___ INFORMATION SUPPLIED
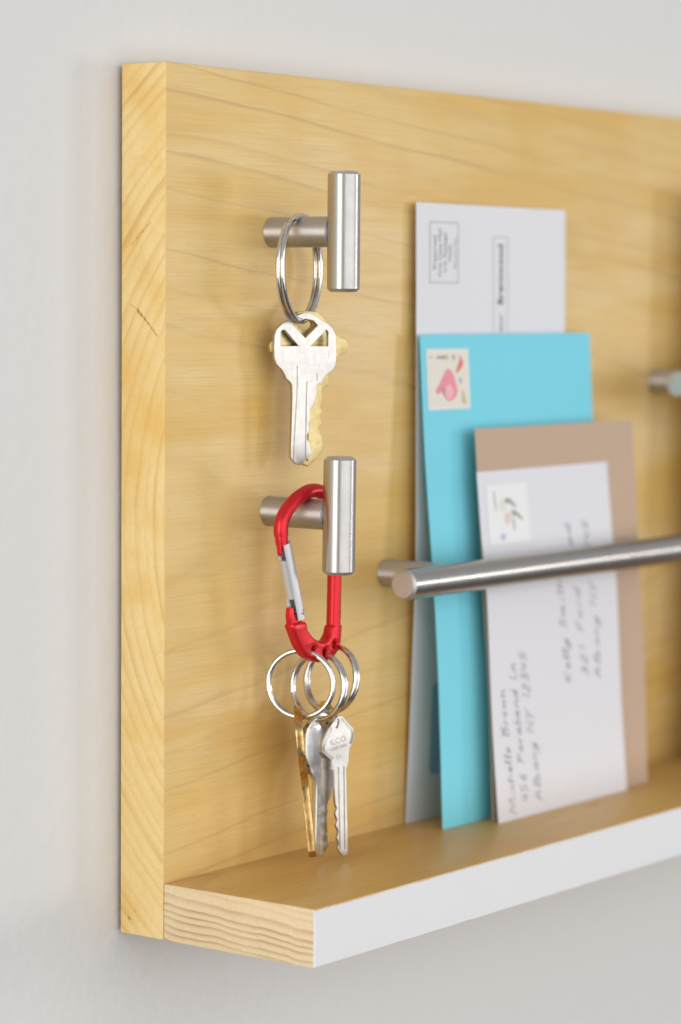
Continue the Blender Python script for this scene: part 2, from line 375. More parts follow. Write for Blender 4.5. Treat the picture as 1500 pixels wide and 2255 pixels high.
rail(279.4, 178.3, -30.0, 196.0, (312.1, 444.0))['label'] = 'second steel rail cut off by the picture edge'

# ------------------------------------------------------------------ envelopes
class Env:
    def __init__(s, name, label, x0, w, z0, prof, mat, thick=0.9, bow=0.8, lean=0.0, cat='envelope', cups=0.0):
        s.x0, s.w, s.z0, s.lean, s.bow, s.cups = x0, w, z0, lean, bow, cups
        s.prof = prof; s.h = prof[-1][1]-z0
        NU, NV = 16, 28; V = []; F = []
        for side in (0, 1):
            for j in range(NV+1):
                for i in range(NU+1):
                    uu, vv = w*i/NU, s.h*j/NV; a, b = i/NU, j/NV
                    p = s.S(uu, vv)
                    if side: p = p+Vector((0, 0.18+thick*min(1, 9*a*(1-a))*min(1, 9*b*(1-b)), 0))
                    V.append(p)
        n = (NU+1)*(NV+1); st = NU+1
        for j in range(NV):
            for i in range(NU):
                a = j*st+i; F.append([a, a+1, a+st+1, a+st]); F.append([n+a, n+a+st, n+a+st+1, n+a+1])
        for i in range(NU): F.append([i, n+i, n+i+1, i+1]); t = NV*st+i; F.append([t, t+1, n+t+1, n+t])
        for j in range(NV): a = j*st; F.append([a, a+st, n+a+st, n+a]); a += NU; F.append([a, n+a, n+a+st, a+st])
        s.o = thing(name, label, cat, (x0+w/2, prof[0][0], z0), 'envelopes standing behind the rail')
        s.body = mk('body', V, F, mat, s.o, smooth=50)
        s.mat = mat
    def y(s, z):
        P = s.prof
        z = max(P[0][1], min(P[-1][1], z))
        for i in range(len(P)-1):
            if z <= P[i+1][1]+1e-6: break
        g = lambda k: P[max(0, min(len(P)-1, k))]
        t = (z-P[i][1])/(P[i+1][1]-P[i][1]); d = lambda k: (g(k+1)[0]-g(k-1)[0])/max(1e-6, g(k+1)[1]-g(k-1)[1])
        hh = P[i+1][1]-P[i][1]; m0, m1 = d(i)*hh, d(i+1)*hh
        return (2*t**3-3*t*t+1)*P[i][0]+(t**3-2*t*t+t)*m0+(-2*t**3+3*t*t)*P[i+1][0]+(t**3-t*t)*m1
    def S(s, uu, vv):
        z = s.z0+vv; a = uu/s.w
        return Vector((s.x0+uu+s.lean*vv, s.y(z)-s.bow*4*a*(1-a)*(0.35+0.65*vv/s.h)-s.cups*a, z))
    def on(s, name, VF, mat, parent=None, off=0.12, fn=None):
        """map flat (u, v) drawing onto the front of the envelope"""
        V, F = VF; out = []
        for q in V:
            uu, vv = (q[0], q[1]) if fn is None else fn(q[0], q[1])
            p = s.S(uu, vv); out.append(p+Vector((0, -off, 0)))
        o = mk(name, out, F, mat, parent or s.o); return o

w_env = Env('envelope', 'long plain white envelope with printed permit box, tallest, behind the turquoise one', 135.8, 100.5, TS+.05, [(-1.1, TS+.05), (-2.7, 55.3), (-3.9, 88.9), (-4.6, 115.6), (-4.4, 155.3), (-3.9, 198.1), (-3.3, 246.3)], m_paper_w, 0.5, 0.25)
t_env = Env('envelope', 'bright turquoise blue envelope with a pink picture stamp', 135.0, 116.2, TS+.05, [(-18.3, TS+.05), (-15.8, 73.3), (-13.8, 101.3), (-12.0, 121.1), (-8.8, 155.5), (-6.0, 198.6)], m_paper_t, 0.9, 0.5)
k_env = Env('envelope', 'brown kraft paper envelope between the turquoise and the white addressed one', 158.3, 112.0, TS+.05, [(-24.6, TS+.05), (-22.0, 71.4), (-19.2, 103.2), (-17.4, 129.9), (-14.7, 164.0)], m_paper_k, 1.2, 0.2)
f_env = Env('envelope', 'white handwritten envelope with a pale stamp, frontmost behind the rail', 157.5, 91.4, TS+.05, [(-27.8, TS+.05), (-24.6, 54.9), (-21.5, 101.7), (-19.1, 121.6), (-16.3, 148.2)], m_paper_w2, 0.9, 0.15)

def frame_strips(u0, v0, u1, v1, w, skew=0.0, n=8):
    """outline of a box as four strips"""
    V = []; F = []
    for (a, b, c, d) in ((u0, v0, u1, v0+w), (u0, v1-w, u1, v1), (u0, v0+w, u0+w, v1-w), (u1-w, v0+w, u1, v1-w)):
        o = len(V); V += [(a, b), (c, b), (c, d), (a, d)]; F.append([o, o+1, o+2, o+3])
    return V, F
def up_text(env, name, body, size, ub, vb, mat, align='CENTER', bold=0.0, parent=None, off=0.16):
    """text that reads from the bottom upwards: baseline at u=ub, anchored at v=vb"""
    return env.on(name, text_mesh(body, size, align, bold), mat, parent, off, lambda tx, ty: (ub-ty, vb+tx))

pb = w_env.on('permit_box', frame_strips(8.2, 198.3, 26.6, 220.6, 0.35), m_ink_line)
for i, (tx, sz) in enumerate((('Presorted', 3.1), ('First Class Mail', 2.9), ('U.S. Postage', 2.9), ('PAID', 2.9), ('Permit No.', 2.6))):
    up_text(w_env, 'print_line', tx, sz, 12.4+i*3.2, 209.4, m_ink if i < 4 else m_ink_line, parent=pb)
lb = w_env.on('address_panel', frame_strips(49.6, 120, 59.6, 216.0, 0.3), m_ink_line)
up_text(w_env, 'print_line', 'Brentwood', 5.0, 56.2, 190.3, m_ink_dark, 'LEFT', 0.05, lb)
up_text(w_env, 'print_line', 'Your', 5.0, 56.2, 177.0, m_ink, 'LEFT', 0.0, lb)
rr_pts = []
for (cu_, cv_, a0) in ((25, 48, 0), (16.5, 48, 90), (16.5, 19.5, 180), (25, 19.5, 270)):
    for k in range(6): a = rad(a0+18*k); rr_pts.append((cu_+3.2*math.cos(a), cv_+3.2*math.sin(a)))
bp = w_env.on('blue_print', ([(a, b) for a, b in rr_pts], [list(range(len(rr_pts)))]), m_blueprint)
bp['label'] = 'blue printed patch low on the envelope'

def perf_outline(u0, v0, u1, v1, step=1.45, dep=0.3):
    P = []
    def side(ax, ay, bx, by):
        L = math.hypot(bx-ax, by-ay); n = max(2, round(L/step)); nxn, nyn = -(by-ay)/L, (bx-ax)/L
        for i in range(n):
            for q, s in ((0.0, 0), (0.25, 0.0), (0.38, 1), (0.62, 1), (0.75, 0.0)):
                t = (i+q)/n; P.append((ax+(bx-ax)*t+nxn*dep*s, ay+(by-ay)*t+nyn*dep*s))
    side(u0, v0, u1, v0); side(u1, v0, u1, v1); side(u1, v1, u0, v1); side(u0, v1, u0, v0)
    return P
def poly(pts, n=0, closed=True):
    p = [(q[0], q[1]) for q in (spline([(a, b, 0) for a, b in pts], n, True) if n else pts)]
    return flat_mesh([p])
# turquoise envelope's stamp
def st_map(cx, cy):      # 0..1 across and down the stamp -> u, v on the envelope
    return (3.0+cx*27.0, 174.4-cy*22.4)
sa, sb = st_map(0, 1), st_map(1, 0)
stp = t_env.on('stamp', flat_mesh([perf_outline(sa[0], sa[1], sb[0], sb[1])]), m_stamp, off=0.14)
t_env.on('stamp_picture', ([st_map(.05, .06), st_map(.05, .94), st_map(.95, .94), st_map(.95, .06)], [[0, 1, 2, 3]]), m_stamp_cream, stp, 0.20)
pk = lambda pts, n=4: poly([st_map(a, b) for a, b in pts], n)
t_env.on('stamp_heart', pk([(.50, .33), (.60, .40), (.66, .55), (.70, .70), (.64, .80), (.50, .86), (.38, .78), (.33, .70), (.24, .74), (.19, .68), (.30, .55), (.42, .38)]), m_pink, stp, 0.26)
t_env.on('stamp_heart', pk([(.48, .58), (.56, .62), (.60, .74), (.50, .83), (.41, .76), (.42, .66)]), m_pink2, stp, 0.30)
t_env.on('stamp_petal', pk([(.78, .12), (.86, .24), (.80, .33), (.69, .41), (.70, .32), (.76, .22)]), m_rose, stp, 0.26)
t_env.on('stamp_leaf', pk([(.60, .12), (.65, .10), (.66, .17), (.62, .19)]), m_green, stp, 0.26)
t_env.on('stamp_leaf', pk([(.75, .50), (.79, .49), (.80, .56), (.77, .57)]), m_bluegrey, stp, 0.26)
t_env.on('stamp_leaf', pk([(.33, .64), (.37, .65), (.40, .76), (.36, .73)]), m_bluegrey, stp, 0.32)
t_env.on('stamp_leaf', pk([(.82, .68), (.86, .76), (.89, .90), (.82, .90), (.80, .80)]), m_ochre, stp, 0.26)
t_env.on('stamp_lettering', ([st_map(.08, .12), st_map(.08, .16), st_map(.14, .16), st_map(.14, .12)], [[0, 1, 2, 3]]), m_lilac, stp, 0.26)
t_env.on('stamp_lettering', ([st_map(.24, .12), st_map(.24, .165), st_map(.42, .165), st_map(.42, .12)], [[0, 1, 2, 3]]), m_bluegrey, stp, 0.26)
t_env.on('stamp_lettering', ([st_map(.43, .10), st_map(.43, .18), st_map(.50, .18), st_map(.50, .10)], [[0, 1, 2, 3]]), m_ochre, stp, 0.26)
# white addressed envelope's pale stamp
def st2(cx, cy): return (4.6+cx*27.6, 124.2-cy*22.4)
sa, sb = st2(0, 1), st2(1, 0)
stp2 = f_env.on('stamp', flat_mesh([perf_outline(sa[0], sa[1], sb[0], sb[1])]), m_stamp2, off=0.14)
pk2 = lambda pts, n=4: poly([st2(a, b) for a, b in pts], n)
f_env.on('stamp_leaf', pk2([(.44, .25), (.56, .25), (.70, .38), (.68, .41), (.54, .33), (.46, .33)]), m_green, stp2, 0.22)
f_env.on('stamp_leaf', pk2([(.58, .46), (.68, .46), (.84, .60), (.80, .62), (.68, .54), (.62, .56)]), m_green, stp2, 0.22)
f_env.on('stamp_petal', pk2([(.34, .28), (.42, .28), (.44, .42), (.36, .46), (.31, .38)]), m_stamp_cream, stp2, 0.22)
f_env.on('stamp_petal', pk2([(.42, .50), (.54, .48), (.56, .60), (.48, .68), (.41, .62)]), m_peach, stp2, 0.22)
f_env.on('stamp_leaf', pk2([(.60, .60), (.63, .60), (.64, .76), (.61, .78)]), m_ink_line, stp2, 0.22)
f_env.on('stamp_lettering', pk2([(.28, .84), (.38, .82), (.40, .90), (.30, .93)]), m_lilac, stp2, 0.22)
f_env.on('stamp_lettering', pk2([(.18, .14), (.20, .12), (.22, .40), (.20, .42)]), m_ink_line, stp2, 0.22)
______
PROBLEM DETAILS: Repeat the lines exactly as they stand, from the opening line of the data through the line with "rail(279.4, 178.3, -30.0, 196.0, (312.1, 444.0))['label']". Pictures stay out of the copy.

TASK OUTPUT:
Continue the Blender Python script for this scene: part 2, from line 375. More parts follow. Write for Blender 4.5. Treat the picture as 1500 pixels wide and 2255 pixels high.
rail(279.4, 178.3, -30.0, 196.0, (312.1, 444.0))['label'] = 'second steel rail cut off by the picture edge'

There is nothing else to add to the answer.